Throwing Benchmark Test for College Team

Quick thoughts.

THIS IS AWESOME. Know that the tool you actually develop is less important than the fact that you (a leader) and your team are engaging in the process of intentional design for improvement. Keep it up :)

Where you're on the right track: trying to create a measurable that can be tracked, and breaking it down into smaller chunks, variety of throws/situations.

I'd say continue to know/evaluate your limitations and exactly what you're measuring, go for granularity, which is much more useful to players (and anyone trying to learn a complex skill). You don't want them talking about the 59 they scored, you want them talking about how they were 0/5 on their backhand huck, or 5/5 on their io forehand. This allows them to know where to improve their game, or what throws they can be confident with in games.

Tough to measure... breaks add in tons of uncontrollables and variables, careful how you measure. That's not to say don't measure it, just know that measuring it is... hard. Maybe focus more on throw shapes rather than the mark (i.e. IO forehand/backhand)?

On the number system... All the evidence about learning says that a key step to improvement is making results measurable. That said, numbers aren't always best tool.

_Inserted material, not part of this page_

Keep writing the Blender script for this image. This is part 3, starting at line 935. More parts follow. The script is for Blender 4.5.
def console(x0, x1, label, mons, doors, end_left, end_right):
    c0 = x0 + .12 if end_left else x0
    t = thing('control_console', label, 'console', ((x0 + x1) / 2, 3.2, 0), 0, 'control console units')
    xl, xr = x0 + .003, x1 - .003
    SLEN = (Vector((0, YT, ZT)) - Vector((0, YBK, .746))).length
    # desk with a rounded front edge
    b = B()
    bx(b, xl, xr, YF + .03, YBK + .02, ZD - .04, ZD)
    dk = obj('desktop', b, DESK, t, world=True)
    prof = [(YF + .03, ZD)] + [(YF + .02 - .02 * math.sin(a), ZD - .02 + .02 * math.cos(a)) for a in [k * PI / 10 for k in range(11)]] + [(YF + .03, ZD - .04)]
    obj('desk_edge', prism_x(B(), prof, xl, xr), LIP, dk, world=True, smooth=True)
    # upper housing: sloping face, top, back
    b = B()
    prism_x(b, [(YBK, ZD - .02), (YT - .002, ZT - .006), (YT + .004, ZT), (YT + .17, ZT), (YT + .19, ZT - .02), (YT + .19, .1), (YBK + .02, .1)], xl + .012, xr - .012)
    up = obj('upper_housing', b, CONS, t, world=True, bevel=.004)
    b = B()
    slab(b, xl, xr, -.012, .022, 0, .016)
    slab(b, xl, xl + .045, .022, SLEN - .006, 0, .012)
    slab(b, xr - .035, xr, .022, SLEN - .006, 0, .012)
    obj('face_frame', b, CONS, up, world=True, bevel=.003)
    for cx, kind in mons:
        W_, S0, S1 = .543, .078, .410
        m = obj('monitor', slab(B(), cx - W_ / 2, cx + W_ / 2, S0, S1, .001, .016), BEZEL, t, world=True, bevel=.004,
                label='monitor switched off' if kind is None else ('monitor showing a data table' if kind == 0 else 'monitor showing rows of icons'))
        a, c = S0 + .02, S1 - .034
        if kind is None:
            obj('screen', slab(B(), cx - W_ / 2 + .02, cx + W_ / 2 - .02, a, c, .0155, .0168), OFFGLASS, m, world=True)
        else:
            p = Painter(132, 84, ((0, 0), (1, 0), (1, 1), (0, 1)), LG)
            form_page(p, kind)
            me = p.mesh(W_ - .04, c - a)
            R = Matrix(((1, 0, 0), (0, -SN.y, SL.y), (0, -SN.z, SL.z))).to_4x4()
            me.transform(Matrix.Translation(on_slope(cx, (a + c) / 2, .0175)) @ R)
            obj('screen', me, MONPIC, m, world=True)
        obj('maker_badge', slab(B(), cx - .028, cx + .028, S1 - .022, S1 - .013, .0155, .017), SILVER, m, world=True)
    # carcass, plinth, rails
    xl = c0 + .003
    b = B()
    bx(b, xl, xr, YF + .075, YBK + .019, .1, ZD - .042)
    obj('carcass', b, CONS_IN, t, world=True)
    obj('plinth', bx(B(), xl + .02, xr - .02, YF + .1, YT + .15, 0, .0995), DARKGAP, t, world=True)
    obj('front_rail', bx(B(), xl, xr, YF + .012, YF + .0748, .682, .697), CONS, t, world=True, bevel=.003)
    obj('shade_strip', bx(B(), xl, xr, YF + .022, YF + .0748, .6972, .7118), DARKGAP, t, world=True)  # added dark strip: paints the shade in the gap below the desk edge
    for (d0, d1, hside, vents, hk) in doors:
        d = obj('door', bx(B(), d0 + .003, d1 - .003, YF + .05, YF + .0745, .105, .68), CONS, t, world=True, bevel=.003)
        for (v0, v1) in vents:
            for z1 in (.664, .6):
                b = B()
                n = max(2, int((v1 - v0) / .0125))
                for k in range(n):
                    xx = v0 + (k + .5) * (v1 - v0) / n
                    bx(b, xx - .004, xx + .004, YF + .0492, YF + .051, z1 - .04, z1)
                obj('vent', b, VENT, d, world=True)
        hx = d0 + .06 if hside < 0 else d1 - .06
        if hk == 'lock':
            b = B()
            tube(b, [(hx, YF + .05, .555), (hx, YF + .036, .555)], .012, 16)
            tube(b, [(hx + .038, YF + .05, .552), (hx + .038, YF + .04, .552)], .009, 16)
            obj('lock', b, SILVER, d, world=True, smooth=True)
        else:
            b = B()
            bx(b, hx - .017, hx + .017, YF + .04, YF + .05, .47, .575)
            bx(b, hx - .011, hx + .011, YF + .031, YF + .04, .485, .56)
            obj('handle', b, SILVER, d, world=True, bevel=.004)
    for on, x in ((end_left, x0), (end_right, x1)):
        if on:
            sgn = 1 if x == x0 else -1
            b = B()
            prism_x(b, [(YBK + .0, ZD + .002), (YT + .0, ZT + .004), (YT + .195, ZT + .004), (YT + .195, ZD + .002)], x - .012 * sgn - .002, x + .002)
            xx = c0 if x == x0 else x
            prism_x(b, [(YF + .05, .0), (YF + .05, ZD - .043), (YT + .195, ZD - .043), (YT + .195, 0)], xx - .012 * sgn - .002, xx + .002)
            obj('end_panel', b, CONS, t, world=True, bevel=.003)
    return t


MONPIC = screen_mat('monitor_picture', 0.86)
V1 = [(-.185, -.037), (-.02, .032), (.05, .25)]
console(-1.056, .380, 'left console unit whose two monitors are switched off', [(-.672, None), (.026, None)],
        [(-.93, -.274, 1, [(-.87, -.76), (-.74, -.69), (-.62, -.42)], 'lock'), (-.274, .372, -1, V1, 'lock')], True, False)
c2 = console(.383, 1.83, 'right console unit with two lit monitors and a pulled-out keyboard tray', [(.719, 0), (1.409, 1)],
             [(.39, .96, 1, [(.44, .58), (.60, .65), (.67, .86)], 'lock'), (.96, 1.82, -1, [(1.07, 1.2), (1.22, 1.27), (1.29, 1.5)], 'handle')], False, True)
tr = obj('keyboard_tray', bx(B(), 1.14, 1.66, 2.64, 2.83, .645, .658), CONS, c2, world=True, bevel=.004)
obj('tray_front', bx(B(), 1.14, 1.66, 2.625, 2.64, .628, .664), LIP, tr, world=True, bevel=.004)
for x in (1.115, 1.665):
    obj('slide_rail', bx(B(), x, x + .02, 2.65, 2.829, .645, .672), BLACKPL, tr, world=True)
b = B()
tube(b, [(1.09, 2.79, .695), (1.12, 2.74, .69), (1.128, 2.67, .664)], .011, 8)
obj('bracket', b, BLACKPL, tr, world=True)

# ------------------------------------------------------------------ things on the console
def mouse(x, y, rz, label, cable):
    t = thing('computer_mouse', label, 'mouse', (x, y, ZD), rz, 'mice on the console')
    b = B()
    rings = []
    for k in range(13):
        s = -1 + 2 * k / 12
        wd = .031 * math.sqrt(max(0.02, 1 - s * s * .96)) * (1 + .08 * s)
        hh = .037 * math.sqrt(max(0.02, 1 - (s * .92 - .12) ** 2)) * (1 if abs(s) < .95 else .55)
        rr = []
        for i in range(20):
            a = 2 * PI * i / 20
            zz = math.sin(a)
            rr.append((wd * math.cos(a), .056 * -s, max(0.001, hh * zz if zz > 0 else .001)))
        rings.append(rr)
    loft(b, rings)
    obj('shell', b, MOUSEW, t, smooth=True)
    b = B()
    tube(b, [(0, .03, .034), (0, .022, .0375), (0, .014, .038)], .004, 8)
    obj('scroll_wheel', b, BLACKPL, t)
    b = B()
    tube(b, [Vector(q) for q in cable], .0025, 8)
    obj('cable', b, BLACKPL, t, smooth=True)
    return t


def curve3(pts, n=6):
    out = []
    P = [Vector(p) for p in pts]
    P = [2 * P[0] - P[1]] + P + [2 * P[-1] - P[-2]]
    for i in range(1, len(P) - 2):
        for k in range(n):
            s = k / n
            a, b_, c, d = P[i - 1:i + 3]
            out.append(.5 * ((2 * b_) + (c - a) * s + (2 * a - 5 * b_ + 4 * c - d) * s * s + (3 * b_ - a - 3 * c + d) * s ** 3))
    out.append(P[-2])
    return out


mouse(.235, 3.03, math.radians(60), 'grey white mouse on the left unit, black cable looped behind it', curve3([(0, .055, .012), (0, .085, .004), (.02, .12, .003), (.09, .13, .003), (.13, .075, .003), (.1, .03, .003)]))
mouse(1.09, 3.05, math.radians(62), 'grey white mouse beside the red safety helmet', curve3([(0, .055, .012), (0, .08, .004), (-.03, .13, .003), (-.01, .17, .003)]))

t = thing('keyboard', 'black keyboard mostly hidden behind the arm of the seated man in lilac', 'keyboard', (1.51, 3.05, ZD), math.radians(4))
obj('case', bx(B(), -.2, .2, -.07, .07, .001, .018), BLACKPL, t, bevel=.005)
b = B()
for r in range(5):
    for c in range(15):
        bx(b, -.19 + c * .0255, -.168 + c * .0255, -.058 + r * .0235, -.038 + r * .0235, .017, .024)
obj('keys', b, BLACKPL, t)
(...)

Rubrics are often the most effective tool for teaching and learning, because it can give you not only where you're at, but describe what you need to do to get to next level.

Try to integrate self evaluation into your process. 1/5 on your upline forehand pass isn't enough data to help you know exactly how to improve. Realizing that 4/5 throws zipped past the reciever or 4/5 throws were behind the reciever is what will help you make improvements.

As for language on your rubrics... I've started using the words beginner, intermediate, advanced, elite as the foundation of all my rubrics, because these words are commonly used throughout the world. You can start with Elite then work backwards taking away levels of execution.

Upline backhand throws

Elite - Consistently leads receiver in stride with an easily catchable throw. Consistently completes passes to multiple different cut angles and distances. Executes consistently under pressure (i.e. high pressure standard mark any weather condition, etc.).

Advanced - Leads receiver in stride well with catchable throw most of the time. Completes passes to multiple angles and distances most of the time. Executes consistently in most pressure situations, but not all.

Intermediate - Moderate but inconsistent execution, sometimes a very difficult catch, sometimes not in stride. Inconsistent when throwing to multiple angles and distances. Pressure situations affect execution.

Beginner - Inconsistent execution, not in stride, not catchable. Only can complete at specific ideal angles and distances. Pressure situations make execution extremely low.

Again, awesome you're building something... and remember, the building/construction process is likely the most valuable takeaway, the tool will be refined over time when you've used it and know it's benefits/limitations!